En cette fin de campagne, le bilan de la bataille des argumentaires apparaît ainsi nettement favorable au camp du Non. Le dernier argument présenté par Jean-Pierre Raffarin mardi dernier laissant entendre qu'une victoire du Non pourrait provoquer des difficultés économiques pour la France est balayé par trois Français sur quatre, par la majorité des électeurs de gauche comme de droite, qu'ils aient l'intention de voter Oui ou Non.

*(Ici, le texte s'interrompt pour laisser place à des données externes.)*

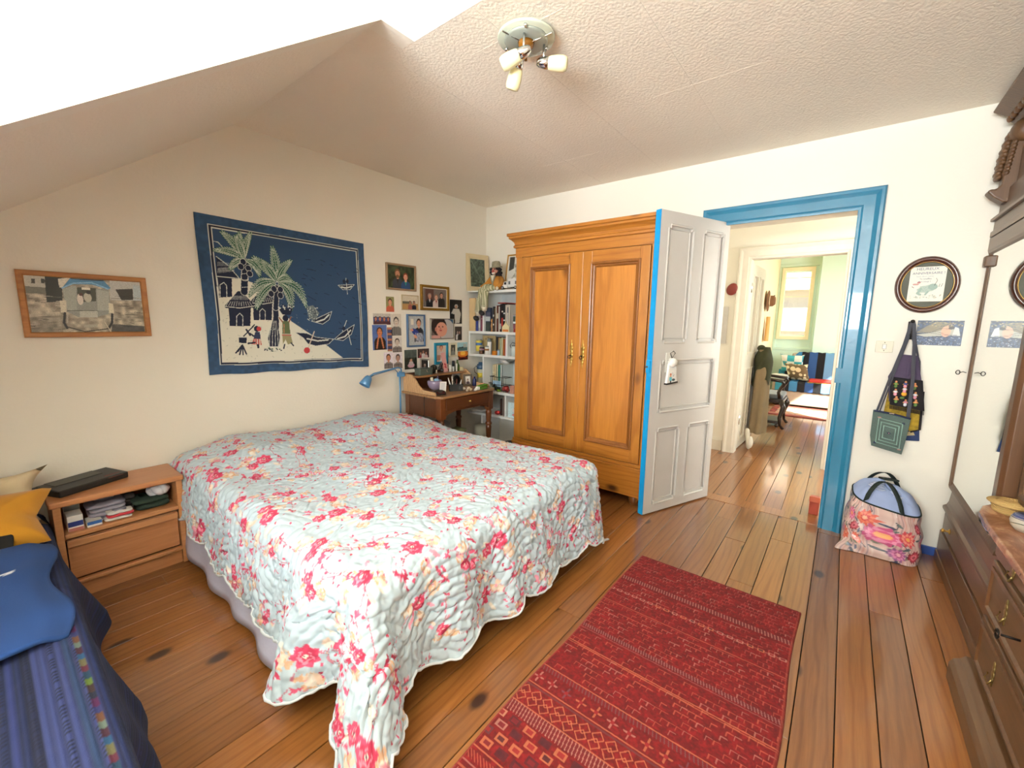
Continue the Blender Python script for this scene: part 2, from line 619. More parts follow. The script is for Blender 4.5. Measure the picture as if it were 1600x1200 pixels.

Alors que le président de la République et son ancien Premier ministre socialiste ont décidé d'intervenir une nouvelle fois à la télévision durant la dernière semaine de campagne, la fameuse dynamique de la dernière ligne droite est aujourd'hui favorable au Non. Pour Chirac comme pour Jospin, l'enjeu de ces interventions consiste à concentrer l'attention des indécis sur l'avenir de l'Europe afin d'éviter que cette dynamique conduise à un véritable "référendum-sanction". Au-delà de la réponse à la question posée sur le traité, la pesanteur du climat politique, illustrée par les records d'impopularité de l'Exécutif enregistrés par plusieurs instituts de sondage, devient en effet plus que jamais une variable-clé du résultat.